Jason Bloom was the presenter from Mobileye and his first statement was about road deaths. He quoted statistics of 1.25 million deaths and 20-50 injuries on roads globally. Then he made it clear that eliminating deaths on the road was the goal of his company. And that if they could alert drivers two seconds before an impending collision thousands of lives would saved.
Mobileye as 40 million vehicles around the world using their technology, which is focused on vision, collecting images for machines to learn what roads, cars, pedestrians and street signs look like. They are working on mapping roads to within 10cm of accuracy.
Some of the real world uses of this data before autonomous driving arrives is to locate parking and identify road damage such as potholes.
The images are harvested, aggregated and then localised to provide real time information. Identifying vacant parking spots in crowded cities and relaying live data to drivers can save thousands of man hours and CO2 emissions just by making the process more efficient.
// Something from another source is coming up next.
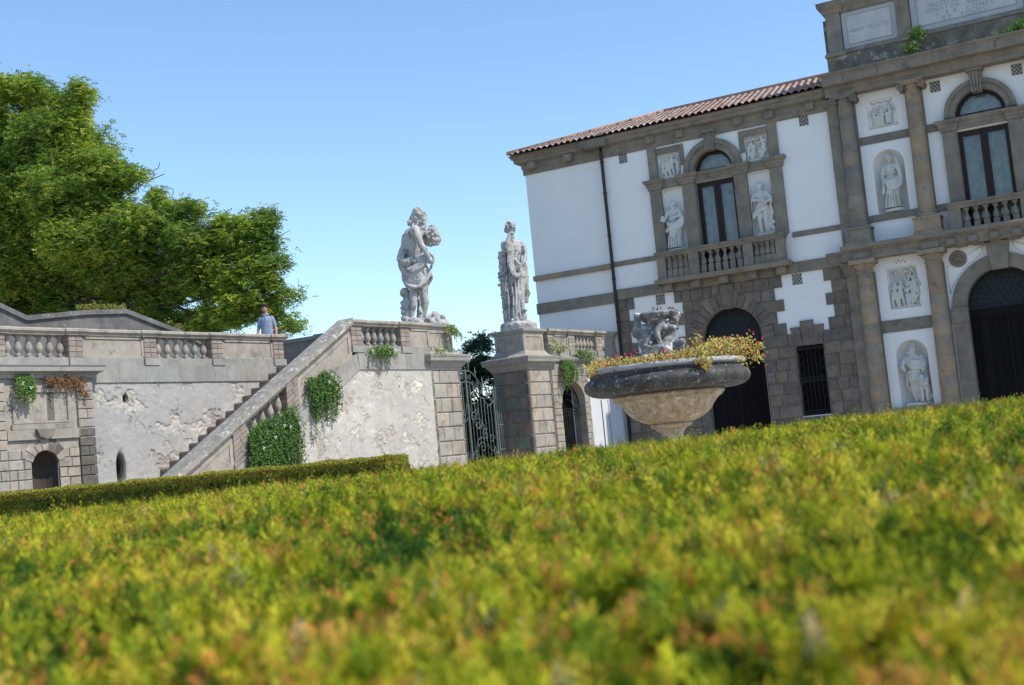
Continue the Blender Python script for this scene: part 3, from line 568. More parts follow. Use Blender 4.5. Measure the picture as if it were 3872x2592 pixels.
for cxx in (7.48, 9.27, mir(9.27), mir(7.48)):
    cm = MB(); zz = [0.0, 1.02, 1.55, 2.05, 2.6, 3.12, 3.66, 4.2, 4.66, 5.06]
    for z0, z1 in zip(zz, zz[1:]):
        r0, r1 = .245-.040*z0/5.1, .245-.040*z1/5.1; cm.lathe([(r0-.006, z0), (r0, z0+.007), (r1, z1-.007), (r1-.006, z1)], (cxx, -.20, 0), 28, warm(.13), caps=False)
    cm.lathe([(.21, 5.04), (.235, 5.06), (.235, 5.09), (.21, 5.10), (.215, 5.17), (.25, 5.19), (.30, 5.25), (.31, 5.28)], (cxx, -.20, 0), 28); cm.box(cxx-.34, cxx+.34, -.54, .0, 5.28, 5.40)
    cm.build('column', 'trachyte_warm', villa)
    cm = MB(); cm.box(cxx-.33, cxx+.33, -.53, -.0, 5.86, 6.22); cm.box(cxx-.37, cxx+.37, -.57, -.0, 5.80, 5.87); cm.box(cxx-.36, cxx+.36, -.56, 0, 6.22, 6.27)
    cm.lathe([(.29, 6.27), (.31, 6.31), (.29, 6.35), (.25, 6.36), (.25, 6.39), (.27, 6.41), (.25, 6.44), (.225, 6.46)], (cxx, -.22, 0), 28, caps=False)
    zz = [6.44, 7.15, 7.95, 8.72, 9.35, 9.78]
    for z0, z1 in zip(zz, zz[1:]):
        r0, r1 = .222-.035*(z0-6.4)/3.4, .222-.035*(z1-6.4)/3.4; cm.lathe([(r0-.005, z0), (r0, z0+.006), (r1, z1-.006), (r1-.005, z1)], (cxx, -.22, 0), 28, warm(.13), caps=False)
    cm.lathe([(.19, 9.76), (.21, 9.78), (.21, 9.80), (.19, 9.82), (.23, 9.86), (.24, 9.90)], (cxx, -.22, 0), 24)
    for sx in (-1, 1):
        for yy in (-.44, -.03):
            vs = [(cxx+sx*.27+.095*math.cos(2*PI*i/16), y, 9.80+.095*math.sin(2*PI*i/16)) for y in (yy-.03, yy+.03) for i in range(16)]
            cm.add(vs, [(i, (i+1) % 16, (i+1) % 16+16, i+16) for i in range(16)]+[tuple(range(16)), tuple(range(31, 15, -1))])
        spiral(cm, cxx+sx*.27, 9.80, -.48, .085, PI/2, sx, 2.2, .012, 6); cm.tube([(cxx+sx*.27, -.44, 9.80), (cxx+sx*.25, -.24, 9.80), (cxx+sx*.27, -.0, 9.80)], [.085, .055, .085], 12)
    cm.box(cxx-.30, cxx+.30, -.47, 0, 9.845, 9.90); cm.box(cxx-.32, cxx+.32, -.49, 0, 9.902, 9.95)
    cm.build('column', 'trachyte_smooth' if cxx < 8 else 'trachyte_warm', villa)
en = MB(); x0, x1 = 7.0, mir(7.0)
en.sweep([(-.12, 5.40), (.30, 5.40), (.30, 5.50), (.32, 5.51), (.32, 5.62), (.36, 5.64), (.44, 5.69), (.47, 5.70), (.48, 5.76), (.47, 5.80), (-.12, 5.80)], [(x0-.03, -.12), (x1+.03, -.12)])
for c_ in (7.48, 9.27, mir(9.27), mir(7.48)): en.prism([(c_-.24, 5.41), (c_+.24, 5.41), (c_+.24, 5.60), (c_-.24, 5.60)], -.50, -.3, .9, .02); en.box(c_-.25, c_+.25, -.52, -.42, 5.60, 5.64, .8)
for i in range(1, 6): c_ = 9.27+3.18*i/6; en.prism([(c_-.12, 5.42), (c_+.12, 5.42), (c_+.12, 5.60), (c_-.12, 5.60)], -.52, -.4, .9, .02)
en.sweep([(0, 5.35), (.05, 5.38), (.12, 5.46), (.12, 5.60), (.18, 5.66), (.18, 5.72), (0, 5.72)], [(6.68, 0), (6.68, -.06), (6.98, -.06)])
en.build('middle_entablature', 'trachyte_smooth', villa)
en = MB()
en.sweep([(-.12, 9.95), (.26, 9.95), (.26, 10.06), (.30, 10.09), (.31, 10.20), (.50, 10.21), (.52, 10.24), (.52, 10.43), (.55, 10.46), (.60, 10.49), (.60, 10.53), (-.4, 10.54)], [(x0+.02, -.12), (x1-.02, -.12)])
x = x0+.6
while x < x1: en.box(x, x+.006, -.655, -.5, 10.235, 10.43, .45); x += random.uniform(.9, 1.6)
en.build('upper_entablature', 'trachyte_smooth', villa)
at = MB(); a0, a1 = 7.18, mir(7.18)
x = a0
while x < a1-.01:
    x2 = min(a1, x+random.uniform(1.0, 1.5)); at.box(x+.003, x2-.003, -.34, 1.4, 10.5, 11.04, warm(.08)); x = x2
at.box(a0-.14, a1+.14, .35, 1.3, 10.3, 12.3)
at.build('attic_base', 'attic_stone', villa)
at = MB()
PX = [(7.25, 7.64), (9.10, 9.45), (mir(9.45), mir(9.10)), (mir(7.64), mir(7.25))]
at.box(7.3, mir(7.3), -.16, 1.3, 11.03, 12.4, .9)
at.sweep([(0, 11.03), (.0, 11.03), (.07, 11.08), (.06, 11.12), (.02, 11.18), (0, 11.2)], [(7.2, .3), (7.2, -.28), (mir(7.2), -.28), (mir(7.2), .3)]); at.box(7.22, mir(7.22), -.26, .2, 11.04, 11.10)
for a, b in PX: at.box(a, b, -.30, .2, 11.10, 12.24, warm(.08)); at.sweep([(0, 11.02), (.07, 11.04), (.07, 11.10), (.03, 11.16), (0, 11.17)], [(a-.03, 0), (a-.03, -.32), (b+.03, -.32), (b+.03, 0)])
at.box(7.66, mir(7.66), -.24, .2, 12.22, 12.33, .9)
CP = [(0, 12.24), (.03, 12.25), (.05, 12.33), (.12, 12.40), (.15, 12.44), (.15, 12.53), (.17, 12.56), (0, 12.58)]
pth = [(7.22, .3), (7.22, -.30)]
for i, (a, b) in enumerate(PX):
    if i: pth += [(a-.03, -.22), (a-.03, -.30)]
    pth += [(b+.03, -.30)] + ([(b+.03, -.22)] if i < 3 else [(b+.03, .3)])
at.sweep(CP, pth); at.box(7.25, mir(7.25), -.2, 1.3, 12.3, 12.57)
at.build('attic_parapet', 'trachyte_smooth', villa)
# inscription panels > lettering
def panel(name, xa, xb, z0, z1, y, inset, mt='marble_panel'):
    p = MB(); p.box(xa, xb, y, y+.1, z0, z1); i = inset; xi0, xi1, zi0, zi1 = xa+i, xb-i, z0+i, z1-i*.8
    for a, b, c_, d in ((xi0-.02, xi1+.02, zi0-.02, zi0), (xi0-.02, xi1+.02, zi1, zi1+.02), (xi0-.02, xi0, zi0, zi1), (xi1, xi1+.02, zi0, zi1)): p.box(a, b, y-.025, y, c_, d, .82)
    p.box(xi0, xi1, y-.006, y, zi0, zi1, 1.06)
    return p.build(name, mt, villa)
def text(s, x, z, size, wid, y, parent):
    """raised-and-darkened inscription letters; the word is 'wid' units wide"""
    cu = bpy.data.curves.new('t', 'FONT'); cu.body = s; cu.size = 1; cu.space_character = 1.25; cu.offset = -.012; o = bpy.data.objects.new('t', cu); SC.collection.objects.link(o)
    dg = bpy.context.evaluated_depsgraph_get(); me_ = bpy.data.meshes.new_from_object(o.evaluated_get(dg)); bpy.data.objects.remove(o)
    xs = [v.co.x for v in me_.vertices]; ys = [v.co.y for v in me_.vertices]; mn, mx = min(xs), max(xs); h = max(ys)
    org = ORG[rootof(parent)]
    for v in me_.vertices: v.co = Vector((((v.co.x-mn)/(mx-mn)*wid+x-org.x)*K, (y-org.y)*K, (v.co.y/h*size+z-org.z)*K))
    a_ = me_.color_attributes.new('tint', 'FLOAT_COLOR', 'POINT'); a_.data.foreach_set('color', [1.0]*(4*len(me_.vertices)))
    me_.materials.clear(); me_.materials.append(MATS['letters']); me_.name = 'lettering'; link(bpy.data.objects.new('lettering', me_), parent)
p1 = panel('inscription_panel', 7.66, 9.09, 11.19, 12.22, -.20, .14); text('ANNO', 7.86, 11.63, .105, .37, -.209, p1); text('SALUTIS', 8.32, 11.63, .105, .56, -.209, p1)
p2 = panel('inscription_panel', 9.47, mir(9.47), 11.19, 12.22, -.20, .18)
for s_, x, z, wd in (('NICOLAUS', 9.93, 11.80, .92), ('DUODUS', 11.0, 11.80, .66), ('SENATOR', 9.88, 11.66, .84), ('VENETUS', 10.91, 11.66, .78), ('S', 10.10, 11.52, .07), ('R', 10.36, 11.52, .08), ('I', 10.59, 11.52, .02), ('COMES', 10.88, 11.52, .64), ('ET', 10.28, 11.385, .2), ('EQUES', 10.73, 11.385, .6)): text(s_, x, z, .105, wd, -.209, p2)
panel('inscription_panel', mir(9.09), mir(7.66), 11.19, 12.22, -.20, .14)
# centre doorway
cdm = MB(); cdm.arc(CX, 3.80, .93, 1.28, -.08, 0, n=24)
for s in (1, -1):
    a, b = sorted((CX+s*.93, CX+s*1.30)); cdm.box(a, b, -.10, 0, 0, 1.9, warm(.06)); cdm.box(a, b, -.10, 0, 1.904, 3.40, warm(.06)); cdm.box(a-.02, b+.02, -.12, 0, 3.404, 3.72, .96); cdm.box(a-.02, b+.02, -.135, 0, 3.722, 3.80, .9)
cdm.prism([(CX-.20, 4.66), (CX+.20, 4.66), (CX+.29, 5.39), (CX-.29, 5.39)], -.20, 0, 1.0, .02); cdm.build('doorway_surround', 'trachyte_smooth', villa)
for s in (1, -1):
    td = MB(); tc = CX-s*1.0; vs = [(tc, -.035, 5.08)]; td.lathe([(.22, 0), (.22, .03), (.17, .045), (.16, .03), (.0, .05)], (0, 0, 0), 28, caps=False)
    td.v = [(tc+x_, -z_-.002, 5.08+y_) for x_, y_, z_ in td.v]
    for i in range(6): spiral(td, tc+.09*math.cos(i*PI/3), 5.08+.09*math.sin(i*PI/3), -.045, .05, i, 1, 1.1, .012)
    td.build('tondo', 'trachyte_smooth', villa)
    sp = MB(); q = [(CX-s*1.20, 5.33), (CX-s*.42, 5.33), (CX-s*.46, 5.20)]+[(CX-s*1.36*math.sin(a), 3.8+1.36*math.cos(a)) for a in np.linspace(.35, 1.2, 9)]+[(CX-s*1.31, 4.1)]
    q = [(CX-s*.36, 5.34), (CX-s*.40, 5.16)]+[(CX-s*1.35*math.sin(a), 3.8+1.35*math.cos(a)) for a in (.45, .6, .75, .9, 1.05)]+[(CX-s*1.30, 4.2), (CX-s*1.30, 4.9)]
    sp.tube([(x_, -.004, z_) for x_, z_ in q]+[(q[0][0], -.004, q[0][1])], .012, 6, .8); sp.build('spandrel_moulding', 'plaster_white', villa)
# pierced stone vents
def vent(xa, xb, z0, z1, pat, y=-.012):
    v_ = MB(); v_.box(xa, xb, y, 0, z0, z1); o = v_.build('vent', 'stone_grey', villa); h = MB(); nx, nz = pat
    for j in range(nz):
        for i in range(nx):
            if (i+j) % 2: continue
            cx_, cz_ = xa+(xb-xa)*(i+.7)/(nx+.4), z0+(z1-z0)*(j+.7)/(nz+.4); q = [(cx_+.022*math.cos(2*PI*k/8), y-.003, cz_+.022*math.sin(2*PI*k/8)) for k in range(8)]; h.add(q, [tuple(range(8))])
    h.build('vent_hole', 'dark_inside', o, fix=False)
for x_ in (.68, 9.70, 11.73, 6.15): vent(x_, x_+.26, 9.41 if x_ < 7 else 9.58, 9.70 if x_ < 7 else 9.87, (5, 5))
vent(5.45, 5.73, 5.03, 5.33, (5, 5)); vent(1.38, 1.66, 5.03, 5.33, (5, 5))
h = MB()
for i in range(6):
    cx_, cz_ = 8.24+.055*i, 5.27-(.05 if i % 2 else 0); h.add([(cx_+.018*math.cos(2*PI*k/8), -.003, cz_+.018*math.sin(2*PI*k/8)) for k in range(8)], [tuple(range(8))])
h.build('vent_hole', 'dark_inside', villa, fix=False)
# drainpipe
dp = MB(); dp.tube([(.15, -.09, 10.02), (.15, -.09, 9.8), (.15, -.09, .1)], [.045, .05, .05], 10)
for z in (9.55, 8.6, 7.3, 6.0, 4.7, 3.4, 2.1): dp.lathe([(.05, -.03), (.065, -.02), (.065, .02), (.05, .03)], (.15, -.09, z), 10)
dp.build('drainpipe', 'pipe', villa)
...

The best part of the presentation was watching the videos of autonomous test vehicles. Anyone that doubts the technology, or the likely commercialisation in the near future, should see this presentation. Watching Level 5 autonomous vehicle navigate intersections and merging lanes was amazing. Bloom showed live in-vehicle images as well as the computer interpretations on the surrounding vehicles, traffic signals and street signs of vehicles in real world scenarios.
The test vehicle has 12 cameras providing a 360 degree view of the road and conditions. Mobileye has developed a logic for autonomous driving call RSS (Responsibility-sensitive safety model). The vehicle will balance safety decisions with the need to main traffic flow which means it will take an assertive approach to driving in all road conditions. It will take actions that reflect human driving by actively, rather than passively, merging or changing lanes.
Getting drivers to trust the system is the main non-technological hurdle governments and vehicle manufacturers face. And this is where becomes ADAS the stepping stone to autonomous.
New vehicles today are bordering on Level 4 autonomous with radar cruise control, lane keeping assistance and auto emergency braking. As it becomes cheaper and available in all cars, people will get to experience it everyday and become more comfortable with the concept of a fully autonomous vehicle.